O texto da DORS não atribui expressamente essa campanha, “descarada” e de “animação de preconceitos”, à comunicação social, mas é isso que o PCP entende, como se percebe das conclusões da reunião pós-eleitoral do comité central e, por exemplo, das declarações do histórico deputado comunista António Filipe na SIC, na última quinta-feira.

Por detrás desta “campanha de difamação”, os comunistas de Setúbal identificam os “sectores mais reaccionários do capital monopolista”, a tentarem contrariar o “papel da CDU como obstáculo” aos seus planos de “aumento da exploração dos trabalhadores, liquidação de direitos e de submissão do país, e mesmo da subversão da democracia”.

A apreciação comunista considera que a eleição de dois deputados para o Parlamento Europeu é uma “garantia sólida” e destaca que a CDU é “a segunda força mais votada na região” com 17,14%.

A DORS não o refere, mas os números mostram que o distrito vermelho continua a ser o território que dá mais cor à coligação PCP-PEV em todo o país e que este peso relativo aumentou no domingo. Nas europeias de 2009 e 2014, Setúbal representava 18% do total de votos na CDU em todo o país. Essa percentagem aumentou este ano para 19,5% do total nacional.

Legislativas serão teste “central”

Com esta perspectiva de que a quebra eleitoral foi conjuntural, a CDU atira melhores conclusões para as próximas eleições: as legislativas são centrais para o partido.

“A DORS do PCP sublinha que é o reforço da CDU nas eleições legislativas de Outubro a condição central para que o que foi conquistado com a luta e a persistente acção do PCP e do PEV não ande para trás, e para que se avance na defesa, reposição e conquista de direitos e rendimentos”, conclui a análise feita pelo partido em Setúbal, complementada pelas declarações de Margarida Botelho, ao PÚBLICO.
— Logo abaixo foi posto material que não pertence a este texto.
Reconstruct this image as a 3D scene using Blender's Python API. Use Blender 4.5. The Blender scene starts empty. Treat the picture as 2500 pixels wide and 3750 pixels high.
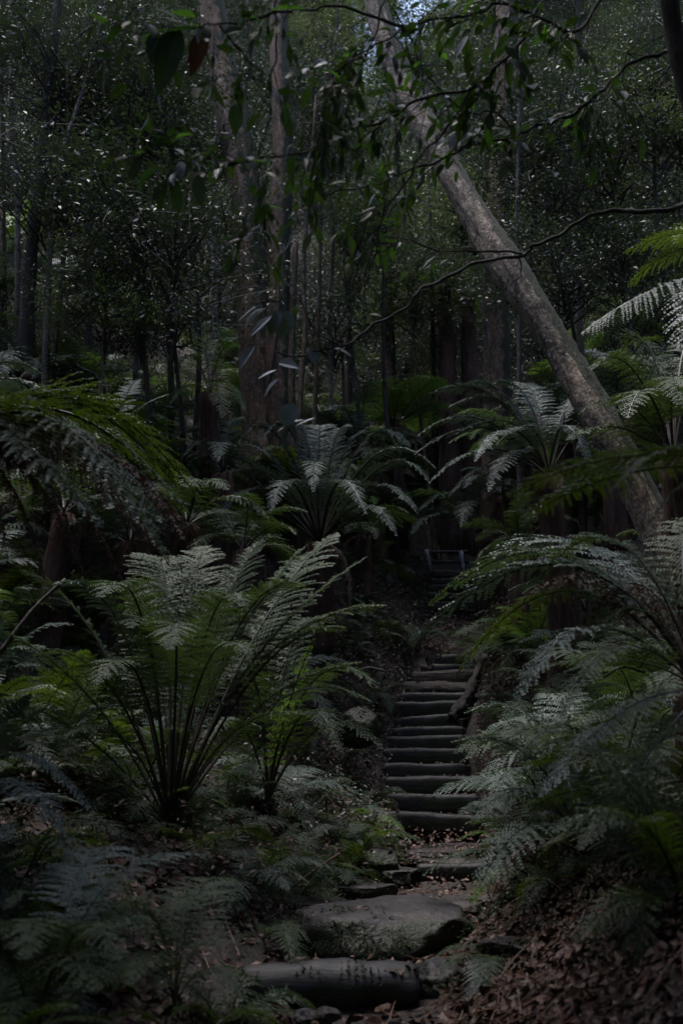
import bpy, math, random
import numpy as np
from mathutils import Vector, Matrix
random.seed(7); rng = np.random.default_rng(7)
R = math.radians
sc = bpy.context.scene

# ------------------------------------------------------------------ camera
CAM = np.array([0.0, 0.0, 1.5]); PITCH = R(13.7); FPX = 3646.0
cam_d = bpy.data.cameras.new('camera'); cam = bpy.data.objects.new('camera', cam_d)
sc.collection.objects.link(cam); sc.camera = cam
cam.location = CAM; cam.rotation_euler = (math.pi/2 + PITCH, 0, 0)
cam_d.sensor_fit = 'VERTICAL'; cam_d.sensor_height = 36; cam_d.lens = 35.0
cam_d.clip_end = 500; cam_d.clip_start = 0.05
cam_d.dof.use_dof = True; cam_d.dof.focus_distance = 10.5; cam_d.dof.aperture_fstop = 2.0
cp, sp = math.cos(PITCH), math.sin(PITCH)
def P(u, v, Y):
    """a point at ground distance Y, from coordinates measured on a 1568 px wide print of the photo"""
    x = (u*1.5944-1250)/FPX; up = (1875-v*1.5944)/FPX
    k = Y/(cp-up*sp)
    return np.array([x*k, Y, CAM[2]+(sp+up*cp)*k])

# ------------------------------------------------------------------ light
SUN_EL, SUN_AZ = 80.0, 60.0           # high, a little left of straight ahead
w = bpy.data.worlds.new('World'); sc.world = w; w.use_nodes = True
nt = w.node_tree; bg = nt.nodes['Background']
sky = nt.nodes.new('ShaderNodeTexSky'); sky.sky_type = 'NISHITA'; sky.sun_disc = False
sky.sun_elevation = R(SUN_EL); sky.sun_rotation = R(-SUN_AZ); sky.air_density = 1.0; sky.dust_density = 2.0
nt.links.new(sky.outputs[0], bg.inputs[0]); bg.inputs[1].default_value = 0.15
sd = bpy.data.lights.new('sun', 'SUN'); so = bpy.data.objects.new('sun', sd); sc.collection.objects.link(so)
sd.energy = 1.5; sd.angle = R(25); sd.color = (1.0, 0.96, 0.92)
az, el = R(SUN_AZ), R(SUN_EL)
dirv = Vector((-math.sin(az)*math.cos(el), math.cos(az)*math.cos(el), math.sin(el)))
so.rotation_euler = dirv.to_track_quat('Z', 'Y').to_euler()
so.location = (0, 0, 30)
vs = sc.view_settings; vs.view_transform = 'Standard'; vs.look = 'None'; vs.gamma = 1.0
vs.exposure = 1.38
sc.cycles.max_bounces = 6; sc.cycles.diffuse_bounces = 3; sc.cycles.glossy_bounces = 2
sc.cycles.transmission_bounces = 4; sc.cycles.caustics_reflective = False; sc.cycles.caustics_refractive = False
sc.cycles.sample_clamp_indirect = 3

# ------------------------------------------------------------------ materials
def newmat(name):
    m = bpy.data.materials.new(name); m.use_nodes = True
    return m, m.node_tree, m.node_tree.nodes['Principled BSDF']
def N(nt, typ, **kw):
    n = nt.nodes.new(typ)
    for k, v in kw.items():
        if k.startswith('_'): setattr(n, k[1:], v)
        else: n.inputs[k].default_value = v
    return n
def ramp(nt, src, stops):
    r = nt.nodes.new('ShaderNodeValToRGB'); nt.links.new(src, r.inputs[0])
    els = r.color_ramp.elements
    while len(els) < len(stops): els.new(0.5)
    for e, (p, c) in zip(els, stops):
        e.position = p; e.color = (*c, 1) if len(c) == 3 else c
    return r.outputs[0]
def leafmat(name, cols, rough=0.38, spec=0.5, trans=0.25, tcol=(0.10, 0.2, 0.02), nscale=1.5):
    """cols: ramp colours over a mix of per-leaf, per-object and broad noise variation"""
    m, nt, b = newmat(name); L = nt.links
    geo = N(nt, 'ShaderNodeNewGeometry'); oi = N(nt, 'ShaderNodeObjectInfo')
    tc = N(nt, 'ShaderNodeTexCoord'); no = N(nt, 'ShaderNodeTexNoise', Scale=nscale, Detail=2.0)
    L.new(geo.outputs['Position'], no.inputs['Vector'])
    a = N(nt, 'ShaderNodeMath', _operation='MULTIPLY'); L.new(geo.outputs['Random Per Island'], a.inputs[0]); a.inputs[1].default_value = .45
    c = N(nt, 'ShaderNodeMath', _operation='MULTIPLY_ADD'); L.new(oi.outputs['Random'], c.inputs[0]); c.inputs[1].default_value = .35; L.new(a.outputs[0], c.inputs[2])
    d = N(nt, 'ShaderNodeMath', _operation='MULTIPLY_ADD'); L.new(no.outputs['Fac'], d.inputs[0]); d.inputs[1].default_value = .3; L.new(c.outputs[0], d.inputs[2])
    n = len(cols)
    col = ramp(nt, d.outputs[0], [(0.12+.76*i/(n-1), cols[i]) for i in range(n)])
    L.new(col, b.inputs['Base Color']); b.inputs['Roughness'].default_value = rough
    b.inputs['Specular IOR Level'].default_value = spec
    if trans > 0:
        t = N(nt, 'ShaderNodeBsdfTranslucent', Color=(*tcol, 1)); mx = N(nt, 'ShaderNodeMixShader', Fac=trans)
        L.new(b.outputs[0], mx.inputs[1]); L.new(t.outputs[0], mx.inputs[2])
        L.new(mx.outputs[0], nt.nodes['Material Output'].inputs[0])
    return m
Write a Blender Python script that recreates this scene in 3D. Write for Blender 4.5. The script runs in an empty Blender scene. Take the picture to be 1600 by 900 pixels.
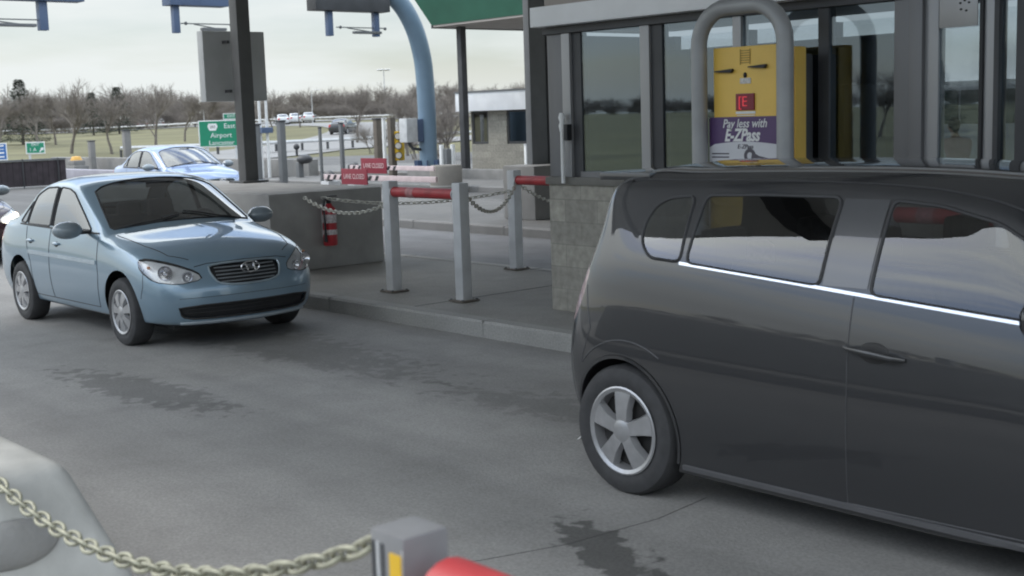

A dirigente comunista, membro da comissão política, diz que o crescimento eleitoral da CDU nas legislativas é a “condição central para que o que foi conquistado com a luta e a persistente acção do PCP e do PEV, como passes mais baratos, manuais escolares gratuitos, reposição de direitos, salários e rendimentos, entre outros, não ande para trás”.

A responsável afirma que “muitas destas medidas” foram “insistentemente” propostas pelos comunistas e até “muitas vezes contra a opinião inicial do PS”, pelo que “a garantia mais sólida de que não se anda para trás no que foi alcançado é ter na Assembleia da República uma CDU reforçada, que continue a puxar pelo avanço do país”.

Para voltar a crescer, os comunistas indicam a vontade de reforçar a contestação social. “A DORS do PCP aponta a necessidade do desenvolvimento da luta reivindicativa nas empresas e nos locais de trabalho na região”, refere a organização regional do partido.